In calling for these demands we want to be clear that by “racist incidents” and “racial hatred,” we are specifically referring to anti-Black racism, anti-Indigenous sentiment and imagery (including “Chief” imagery), anti-migrant sentiment, Islamophobia, anti-Palestinian sentiment, anti-Semitism, and other forms of abuse and antagonism that specifically target groups that have historically been unjustly marginalized and vilified in the United States. We are not talking about “reverse racism” or “anti-white racism,” both of which are nonsense concepts invented by white supremacists to divert from the real issues. 

As a labor union, we see this as a workplace issue. This university is a learning environment but also a working environment. We will not stand silently by while our workplaces are overrun by malicious white supremacist, fascist, and “alt-right/alt-light” organizations and individuals. As the famous labor unionist of Spain’s Confederación Nacional del Trabajo Buenaventura Durruti said during a period when fascist parties were ascending, “Fascism is not to be debated, it is to be destroyed.” No pasaran!

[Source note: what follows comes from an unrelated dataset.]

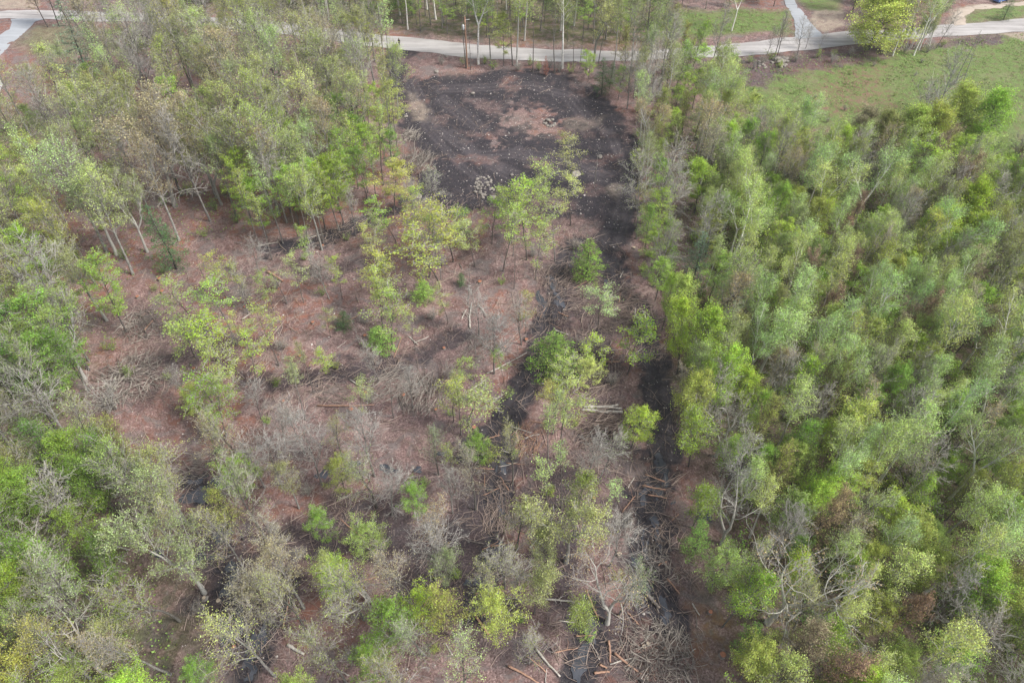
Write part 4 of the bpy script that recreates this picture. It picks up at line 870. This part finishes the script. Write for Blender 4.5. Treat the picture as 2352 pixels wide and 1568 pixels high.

The Graduate Employees’ Organization, AFT/IFT Local 6300, AFL-CIO, at the University of Illinois at Urbana-Champaign, represents approximately 2,700 Teaching and Graduate Assistants on the UIUC Campus. In November 2009 and in February 2018, over 1,000 GEO members and allies participated in a strike to secure a fair contract and more accessible UIUC campus. With an active presence in the community, the GEO continues to work for high-quality and accessible public education in Illinois.